Joshua T.S. Cahill

Joshua T.S. Cahill
Deputy Director, Lunar Surface
Innovation Consortium (LSIC)
The John Hopkins Univ.
Applied Physics Laboratory (APL)

Dr. Joshua Cahill is the Deputy Director of the Lunar Surface Innovation Consortium (LSIC), Principal Professional Staff Scientist within the Moon and Rocky Bodies Group, within which he is Section Supervisor for the Terrestrial Planet Formation and Evolution section at the Johns Hopkins Univ. Applied Physics Laboratory (APL).

He is a multi-disciplinary planetary geologist with experience in the fields of lunar and terrestrial spectroscopy and radar remote sensing, geochemistry, and petrology. He is a Co-Investigator on NASA’s Lunar Reconnaissance Orbiter (LRO) mission supporting both the Mini-RF synthetic aperture radar and the Lyman Alpha Mapping Project (LAMP) instrument payloads.

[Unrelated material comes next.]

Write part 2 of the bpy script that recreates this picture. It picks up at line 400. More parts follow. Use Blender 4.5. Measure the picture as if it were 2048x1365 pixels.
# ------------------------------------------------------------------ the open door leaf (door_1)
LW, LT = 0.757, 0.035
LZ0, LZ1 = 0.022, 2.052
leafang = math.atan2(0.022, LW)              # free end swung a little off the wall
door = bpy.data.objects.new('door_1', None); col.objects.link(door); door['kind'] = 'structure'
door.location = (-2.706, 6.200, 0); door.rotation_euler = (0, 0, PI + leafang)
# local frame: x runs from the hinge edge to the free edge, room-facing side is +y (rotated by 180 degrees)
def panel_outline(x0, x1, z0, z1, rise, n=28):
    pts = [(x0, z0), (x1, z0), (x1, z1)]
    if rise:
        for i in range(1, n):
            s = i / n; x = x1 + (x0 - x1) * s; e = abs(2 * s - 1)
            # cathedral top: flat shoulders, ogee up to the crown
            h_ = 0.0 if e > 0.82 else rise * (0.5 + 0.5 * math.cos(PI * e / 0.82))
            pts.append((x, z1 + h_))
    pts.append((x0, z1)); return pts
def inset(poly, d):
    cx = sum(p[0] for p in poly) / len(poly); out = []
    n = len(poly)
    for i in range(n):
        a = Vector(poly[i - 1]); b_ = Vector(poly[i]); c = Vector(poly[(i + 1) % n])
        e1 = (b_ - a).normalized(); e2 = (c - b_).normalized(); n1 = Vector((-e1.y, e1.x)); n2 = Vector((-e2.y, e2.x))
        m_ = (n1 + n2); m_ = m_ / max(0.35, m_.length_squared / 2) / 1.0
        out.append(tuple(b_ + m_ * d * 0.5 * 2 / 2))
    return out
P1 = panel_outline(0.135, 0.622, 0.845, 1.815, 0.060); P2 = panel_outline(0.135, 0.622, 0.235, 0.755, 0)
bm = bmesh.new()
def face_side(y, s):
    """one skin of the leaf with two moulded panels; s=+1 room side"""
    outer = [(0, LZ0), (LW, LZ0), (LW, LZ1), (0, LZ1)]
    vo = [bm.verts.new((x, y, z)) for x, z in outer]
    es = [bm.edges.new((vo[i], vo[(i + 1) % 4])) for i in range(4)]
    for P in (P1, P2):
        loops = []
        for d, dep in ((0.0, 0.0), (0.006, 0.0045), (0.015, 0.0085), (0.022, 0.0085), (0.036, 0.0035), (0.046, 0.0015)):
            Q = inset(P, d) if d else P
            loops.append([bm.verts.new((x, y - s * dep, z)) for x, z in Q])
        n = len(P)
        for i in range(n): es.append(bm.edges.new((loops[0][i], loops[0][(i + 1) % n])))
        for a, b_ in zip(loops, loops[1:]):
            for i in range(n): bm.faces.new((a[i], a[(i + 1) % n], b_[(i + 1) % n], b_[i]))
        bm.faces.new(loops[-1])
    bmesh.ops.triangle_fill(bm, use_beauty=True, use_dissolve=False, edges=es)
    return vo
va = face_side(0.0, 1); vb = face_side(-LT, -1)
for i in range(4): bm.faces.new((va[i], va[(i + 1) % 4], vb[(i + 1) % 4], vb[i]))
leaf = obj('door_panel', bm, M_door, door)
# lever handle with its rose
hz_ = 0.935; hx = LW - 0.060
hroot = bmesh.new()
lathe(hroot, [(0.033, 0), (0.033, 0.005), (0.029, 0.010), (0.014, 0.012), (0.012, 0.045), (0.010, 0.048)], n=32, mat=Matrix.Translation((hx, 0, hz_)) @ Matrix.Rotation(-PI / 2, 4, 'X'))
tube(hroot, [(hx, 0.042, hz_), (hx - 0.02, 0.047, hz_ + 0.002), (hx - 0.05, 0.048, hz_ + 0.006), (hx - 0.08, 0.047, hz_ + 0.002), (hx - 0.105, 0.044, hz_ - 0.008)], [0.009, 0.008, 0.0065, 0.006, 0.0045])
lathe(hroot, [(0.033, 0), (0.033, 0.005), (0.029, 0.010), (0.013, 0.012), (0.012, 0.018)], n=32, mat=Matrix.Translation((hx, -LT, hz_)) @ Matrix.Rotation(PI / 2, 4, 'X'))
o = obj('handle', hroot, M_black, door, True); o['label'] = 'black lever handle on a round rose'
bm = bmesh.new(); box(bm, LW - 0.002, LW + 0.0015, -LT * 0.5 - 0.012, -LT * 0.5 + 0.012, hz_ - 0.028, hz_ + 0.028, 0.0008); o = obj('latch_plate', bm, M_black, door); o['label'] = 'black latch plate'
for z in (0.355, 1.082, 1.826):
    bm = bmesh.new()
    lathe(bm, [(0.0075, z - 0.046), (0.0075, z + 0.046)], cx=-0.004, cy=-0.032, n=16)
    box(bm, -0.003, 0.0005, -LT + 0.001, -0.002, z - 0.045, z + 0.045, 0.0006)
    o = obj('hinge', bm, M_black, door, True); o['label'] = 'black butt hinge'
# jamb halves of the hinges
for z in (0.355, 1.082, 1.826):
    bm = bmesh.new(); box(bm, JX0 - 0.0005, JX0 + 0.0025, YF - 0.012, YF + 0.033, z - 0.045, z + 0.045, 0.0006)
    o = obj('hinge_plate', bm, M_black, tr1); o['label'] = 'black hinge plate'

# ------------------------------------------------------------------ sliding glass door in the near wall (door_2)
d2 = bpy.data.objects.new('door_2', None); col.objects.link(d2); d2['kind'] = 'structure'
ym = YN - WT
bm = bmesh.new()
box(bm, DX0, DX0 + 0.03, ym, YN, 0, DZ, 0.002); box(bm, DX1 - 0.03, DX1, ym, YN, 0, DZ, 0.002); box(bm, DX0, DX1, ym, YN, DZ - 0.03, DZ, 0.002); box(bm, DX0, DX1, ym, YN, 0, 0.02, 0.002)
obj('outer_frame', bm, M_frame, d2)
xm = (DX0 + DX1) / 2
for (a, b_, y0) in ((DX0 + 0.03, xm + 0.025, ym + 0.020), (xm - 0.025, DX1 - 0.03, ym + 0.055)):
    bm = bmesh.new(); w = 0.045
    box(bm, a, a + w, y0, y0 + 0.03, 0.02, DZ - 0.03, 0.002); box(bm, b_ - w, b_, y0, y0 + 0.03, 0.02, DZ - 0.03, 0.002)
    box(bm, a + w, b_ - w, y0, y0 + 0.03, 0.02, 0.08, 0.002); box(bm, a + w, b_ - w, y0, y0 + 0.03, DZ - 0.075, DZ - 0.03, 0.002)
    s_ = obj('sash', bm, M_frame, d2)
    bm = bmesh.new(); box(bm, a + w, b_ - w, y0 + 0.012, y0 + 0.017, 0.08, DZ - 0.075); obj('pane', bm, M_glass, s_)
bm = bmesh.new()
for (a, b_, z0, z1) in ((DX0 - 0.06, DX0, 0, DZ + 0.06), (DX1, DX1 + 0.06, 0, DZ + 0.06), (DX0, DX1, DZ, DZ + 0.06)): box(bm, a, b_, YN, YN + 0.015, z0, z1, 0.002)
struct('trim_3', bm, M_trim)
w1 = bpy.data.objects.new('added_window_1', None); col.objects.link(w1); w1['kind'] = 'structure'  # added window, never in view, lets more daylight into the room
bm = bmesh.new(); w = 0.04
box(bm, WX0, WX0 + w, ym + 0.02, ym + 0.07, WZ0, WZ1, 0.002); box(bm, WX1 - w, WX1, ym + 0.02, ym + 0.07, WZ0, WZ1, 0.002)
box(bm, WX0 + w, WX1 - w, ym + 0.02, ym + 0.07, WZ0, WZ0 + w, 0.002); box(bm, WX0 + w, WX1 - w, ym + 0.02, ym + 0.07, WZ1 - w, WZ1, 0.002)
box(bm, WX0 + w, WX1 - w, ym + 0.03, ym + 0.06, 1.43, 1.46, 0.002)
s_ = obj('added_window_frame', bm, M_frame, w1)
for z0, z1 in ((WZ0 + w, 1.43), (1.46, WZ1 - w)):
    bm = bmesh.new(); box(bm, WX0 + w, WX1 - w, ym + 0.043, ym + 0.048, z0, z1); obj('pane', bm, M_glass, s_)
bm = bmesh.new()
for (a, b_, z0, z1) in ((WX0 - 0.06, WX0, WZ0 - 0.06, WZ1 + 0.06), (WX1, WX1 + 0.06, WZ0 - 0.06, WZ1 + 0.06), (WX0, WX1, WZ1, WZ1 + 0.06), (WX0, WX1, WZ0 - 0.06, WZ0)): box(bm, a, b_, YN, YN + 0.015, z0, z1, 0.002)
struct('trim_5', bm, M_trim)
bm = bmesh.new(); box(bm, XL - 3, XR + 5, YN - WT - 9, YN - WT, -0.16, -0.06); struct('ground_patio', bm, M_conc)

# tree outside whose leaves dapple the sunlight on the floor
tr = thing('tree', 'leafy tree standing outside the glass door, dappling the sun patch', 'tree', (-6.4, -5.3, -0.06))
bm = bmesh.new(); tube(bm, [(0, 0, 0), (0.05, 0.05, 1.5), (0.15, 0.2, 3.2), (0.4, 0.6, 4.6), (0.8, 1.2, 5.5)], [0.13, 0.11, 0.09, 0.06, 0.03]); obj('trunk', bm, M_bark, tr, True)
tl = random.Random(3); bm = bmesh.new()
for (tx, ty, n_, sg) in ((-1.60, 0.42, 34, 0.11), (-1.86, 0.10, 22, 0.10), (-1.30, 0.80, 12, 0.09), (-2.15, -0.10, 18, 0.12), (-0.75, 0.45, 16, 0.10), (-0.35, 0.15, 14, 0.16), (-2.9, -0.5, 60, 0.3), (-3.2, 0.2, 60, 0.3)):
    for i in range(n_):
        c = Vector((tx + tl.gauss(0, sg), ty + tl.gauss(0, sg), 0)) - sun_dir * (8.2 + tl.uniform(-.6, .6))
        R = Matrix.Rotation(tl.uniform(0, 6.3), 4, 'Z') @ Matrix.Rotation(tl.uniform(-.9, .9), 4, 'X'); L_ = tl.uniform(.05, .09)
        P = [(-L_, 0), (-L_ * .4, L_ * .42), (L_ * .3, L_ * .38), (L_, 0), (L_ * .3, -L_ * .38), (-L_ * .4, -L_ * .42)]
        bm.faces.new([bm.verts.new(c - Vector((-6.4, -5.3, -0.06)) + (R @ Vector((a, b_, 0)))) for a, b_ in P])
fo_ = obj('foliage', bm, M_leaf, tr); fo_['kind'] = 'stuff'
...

For these instruments, he has supported various aspects of lunar surface observation targeting, calibration, mapping, and scientific analysis over the last ~13 years. This includes utilizing Mini-RF observations to create some of the first global mapping perspectives of the Moon in S-band radar.

Cahill is also a Co-Investigator on NASA’s Lunar Vertex, the first mission to visit the magnetic anomaly and lunar swirl, Reiner Gamma. He is also the Instrument Scientist and a Co-Investigator for the LAFORGE thermal infrared radiometer instrument, a NASA contribution, to be manifest within the Canadian Space Agency’s (CSA) Lunar Rover Mission headed to the South Pole of the Moon.